The site was used for horse racing, auto racing and even feats of aerial prowess around the turn of the 20th century, according to an account by Mark Meyer, a volunteer for The History Center, on the Fort Wayne museum’s website.

In 1892, 100 acres originally owned by pioneer businessman Samuel Hanna were sold to the driving association formed by some of the city’s wealthiest men. They built a first-class trotting track and grandstand that were envisioned as a point of municipal pride and a high-society gathering and wagering playground.

A horse named Star Pointer set a world record there in 1894, but by 1902 the grounds had passed to a new association, one that would create Fort Wayne’s first fair.

The fair featured a new spectacle: automobile racing on a one-mile oval. A newspaper account says the winner covered the ground twice in an astonishing 3 minutes and 21 seconds, according to Meyer’s posting.

By 1910, a new vehicle arrived at the fairgrounds – the airplane. Along with it came a pioneering female aviatrix – Blanche Stuart Scott, who, above the fairgrounds, became the first woman in America to make a solo airplane flight.

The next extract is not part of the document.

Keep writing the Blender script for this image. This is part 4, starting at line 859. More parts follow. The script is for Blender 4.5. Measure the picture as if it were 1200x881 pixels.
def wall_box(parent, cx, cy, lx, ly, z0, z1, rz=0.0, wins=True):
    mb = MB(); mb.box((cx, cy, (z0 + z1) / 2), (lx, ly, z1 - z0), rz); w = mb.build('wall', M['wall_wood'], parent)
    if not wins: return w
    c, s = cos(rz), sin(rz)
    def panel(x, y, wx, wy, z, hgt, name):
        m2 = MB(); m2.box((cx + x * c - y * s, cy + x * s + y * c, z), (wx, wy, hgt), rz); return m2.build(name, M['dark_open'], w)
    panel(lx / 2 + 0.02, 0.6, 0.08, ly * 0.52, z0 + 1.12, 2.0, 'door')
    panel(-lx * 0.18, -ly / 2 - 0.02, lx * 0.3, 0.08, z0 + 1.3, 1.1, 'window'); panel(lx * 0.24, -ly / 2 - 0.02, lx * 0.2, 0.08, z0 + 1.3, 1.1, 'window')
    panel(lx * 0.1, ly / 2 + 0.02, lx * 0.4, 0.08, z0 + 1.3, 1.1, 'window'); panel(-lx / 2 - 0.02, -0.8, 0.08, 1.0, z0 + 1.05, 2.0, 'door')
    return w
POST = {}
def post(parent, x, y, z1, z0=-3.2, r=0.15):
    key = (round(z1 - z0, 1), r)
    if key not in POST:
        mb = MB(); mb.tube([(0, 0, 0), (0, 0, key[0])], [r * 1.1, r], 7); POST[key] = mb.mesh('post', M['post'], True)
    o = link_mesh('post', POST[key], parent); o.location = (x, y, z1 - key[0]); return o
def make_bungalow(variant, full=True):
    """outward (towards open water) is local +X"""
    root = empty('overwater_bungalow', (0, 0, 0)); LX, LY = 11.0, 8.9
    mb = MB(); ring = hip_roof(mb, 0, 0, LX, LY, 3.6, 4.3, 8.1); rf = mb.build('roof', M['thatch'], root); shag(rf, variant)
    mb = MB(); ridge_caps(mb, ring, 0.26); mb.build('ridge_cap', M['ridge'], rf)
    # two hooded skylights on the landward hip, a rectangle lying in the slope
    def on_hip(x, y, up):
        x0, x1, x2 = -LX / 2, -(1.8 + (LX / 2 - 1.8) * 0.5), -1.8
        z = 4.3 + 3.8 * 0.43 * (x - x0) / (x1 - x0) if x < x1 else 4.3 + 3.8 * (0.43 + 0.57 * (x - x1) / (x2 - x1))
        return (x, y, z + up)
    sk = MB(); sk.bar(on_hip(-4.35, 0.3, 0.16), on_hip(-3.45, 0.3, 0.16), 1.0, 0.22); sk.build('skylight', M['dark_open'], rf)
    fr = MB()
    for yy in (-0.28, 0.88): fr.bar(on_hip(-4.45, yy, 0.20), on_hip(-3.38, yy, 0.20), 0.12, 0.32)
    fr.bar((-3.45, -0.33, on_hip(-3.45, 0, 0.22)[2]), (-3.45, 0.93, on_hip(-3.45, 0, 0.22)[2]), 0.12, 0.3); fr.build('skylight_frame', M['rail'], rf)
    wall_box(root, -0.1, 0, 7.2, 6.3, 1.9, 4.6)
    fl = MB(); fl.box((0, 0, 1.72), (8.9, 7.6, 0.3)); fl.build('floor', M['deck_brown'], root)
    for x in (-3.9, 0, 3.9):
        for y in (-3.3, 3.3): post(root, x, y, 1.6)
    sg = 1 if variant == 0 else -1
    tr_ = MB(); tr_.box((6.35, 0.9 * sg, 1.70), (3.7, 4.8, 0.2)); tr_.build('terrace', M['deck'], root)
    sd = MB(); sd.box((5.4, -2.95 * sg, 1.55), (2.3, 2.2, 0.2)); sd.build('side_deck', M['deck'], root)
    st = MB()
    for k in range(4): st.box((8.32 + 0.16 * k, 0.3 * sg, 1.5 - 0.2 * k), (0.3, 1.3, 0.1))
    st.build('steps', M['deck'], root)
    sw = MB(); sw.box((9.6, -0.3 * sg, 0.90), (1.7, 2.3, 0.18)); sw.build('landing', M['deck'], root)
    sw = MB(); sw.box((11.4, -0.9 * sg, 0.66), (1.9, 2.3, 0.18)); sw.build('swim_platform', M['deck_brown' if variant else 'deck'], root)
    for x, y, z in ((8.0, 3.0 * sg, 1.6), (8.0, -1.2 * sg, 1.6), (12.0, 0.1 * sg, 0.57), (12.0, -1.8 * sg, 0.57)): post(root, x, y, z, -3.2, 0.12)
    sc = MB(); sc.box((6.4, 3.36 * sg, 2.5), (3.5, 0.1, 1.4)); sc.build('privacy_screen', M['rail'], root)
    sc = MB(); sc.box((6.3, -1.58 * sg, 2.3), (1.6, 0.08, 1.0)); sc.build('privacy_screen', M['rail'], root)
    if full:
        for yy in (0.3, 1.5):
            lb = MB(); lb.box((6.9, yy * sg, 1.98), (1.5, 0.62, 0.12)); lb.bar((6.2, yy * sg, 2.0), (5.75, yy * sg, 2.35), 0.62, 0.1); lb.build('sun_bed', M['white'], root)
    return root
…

The track closed out its career, amid accumulating debt, in 1913, with a race won and a land speed record of 50 seconds set by a noted Indianapolis 500 driver – that race was only in its third year. A series of novelty races and other events made up the track’s swan song, including a round of auto polo, a dangerous and vehicle-destroying sport that had launched the year before.

By 1913, the land had been sold to developers led by Louis F. Curdes, developer of Forest Park Boulevard, who envisioned the expanse to the north as Driving Park Addition. The area to the east became Driving Park Extended, which was renamed Forest Hill.

Most homes, more than 200, were built in the 1910s and 1920s, but lots were still being developed through the 1940s.

Meyer says a detailed map of the fairgrounds and its structures is in the collection of The History Center.

But the driving park/fairgrounds essentially vanished from view, if not memory, says Michael Galbraith, executive director of ARCH, a nonprofit historic architecture preservation organization.

He says there are no historical markers at the site, and neither he nor Meyer know of any remaining structures.

“Often these things that are really significant are not conserved,” Galbraith says.